Se Depois do Vendaval, evidentemente, não é o maior filme de John Ford, mesmo, talvez, entre os não-"westerns", é, sem dúvida, o mais encantador de todos os que realizou. E me arrisco a considerar que foi o que lhe proporcionou a maior satisfação, o que lhe deu mais alegria ao dirigi-lo. Se penso assim é porque esse filme, cuja fonte é o romance homônimo do irlandês Maurice Walsh, que Ford sonhou por muitos anos em transportá-lo para a tela, ensejava ao cineasta um encontro nostálgico e sentimental com a Irlanda dos seus pais; não a Irlanda convulsionada pela luta política de O Delator ("The Informer"/1935) e Horas Amargas ("The Plough and the Stars"/1936), mas a dos costumes arraigados, das belas paisagens, das canções românticas e humorísticas, da humanidade dos seus nativos. Esse o aspecto da terra dos seus ancestrais que Ford queria abordar, e, para que esse contato fosse o mais estreito e genuíno possível, ele foi filmar no próprio local. E o regresso de Sean Thornton (John Wayne) à sua terra, de onde emigrara para a América ainda criança, é como se também fosse o regresso do diretor. (Aliás, como chamaram a atenção os críticos Moniz Vianna e Francisco Luiz de Almeida Salles, o prenome do personagem e do diretor é o mesmo, pois o nome de batismo de Ford é Sean O'Fienne.)

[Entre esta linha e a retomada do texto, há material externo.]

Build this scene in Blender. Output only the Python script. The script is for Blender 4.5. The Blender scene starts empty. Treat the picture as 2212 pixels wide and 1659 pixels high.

O encanto, a graça, o humor não são obscurecidos mesmo nos momentos de hostilidade entre Sean e o cunhado Will Danaher (Victor McLaglen). Nem na divergência entre Sean e Mary Kate Danaher (Maureen O'Hara), por causa do dote que é negado a ela pelo irmão, ao se casar. Enquanto não receber tudo a que tem direito, ela será uma esposa dedicada apenas à administração da casa e aos cuidados com o marido. Essa obstinação de Mary Kate é um componente da personalidade do herói fordiano - a forte determinação em lutar para alcançar algum objetivo. Por outro lado, a atitude do marido em não dar importância à posição da sua mulher configura outra divergência (talvez fosse melhor dizer um choque), essa de natureza cultural, entre a terra onde ele nasceu e a em que morou durante muitos anos.
Na verdade, só há um momento dramático em todo o filme: quando Sean, derrubado por um soco de Will, na recepção após o casamento, relembra, num rápido "flashback", a morte do adversário na luta de boxe. A diferença entre essa curta cena e as demais é pontuada pelo realce do vermelho. Até na longa briga entre os dois homens, uma das seqüências antológicas do cinema, a violência é quase obscurecida pelo humor que aparece em certos detalhes, como quando o velho Tobin (Francis Ford, irmão de John), já moribundo, de repente, ao ouvir o rumor da briga, salta da cama e deixa a casa para não perder o "espetáculo".
Entre tantos personagens marcantes de Depois do Vendaval, Michaleen Oge Flynn (Barry Fitzgerald em soberba atuação) é o mais atraente. Casamenteiro por profissão, grande apreciador de um trago, a sua presença torna-se o elemento principal na deflagração do humor no filme por suas tiradas engraçadíssimas.
O final concentra praticamente todo o elenco ao ar livre, em seguida à passagem da carroça de Michaleen conduzindo o casal de namorados Will e a viúva Sarah Tillane (Mildred Natwich). Ao aplaudirem o casal, alguns fazem acenos com a mão e uma atriz faz uma curvatura, erguendo de leve o vestido. O gesto deles passa a impressão de que também estejam saudando o espectador, ao término de uma representação teatral. È quando Mary Kate diz algo ao ouvido de Sean, que faz um aceno positivo com a cabeça e solta uma vara que tinha na mão, ela se afasta em direção à casa, seguida pelo marido. (Não é preciso ser muito arguto para se entender o significado da cena.) Logo em seguida aparece o THE END, encerrando um filme, em que a direção, o roteiro, o enredo, o elenco, a fotografia e a música se aliam perfeitamente para deixar o espectador muito próximo do êxtase depois de vê-lo.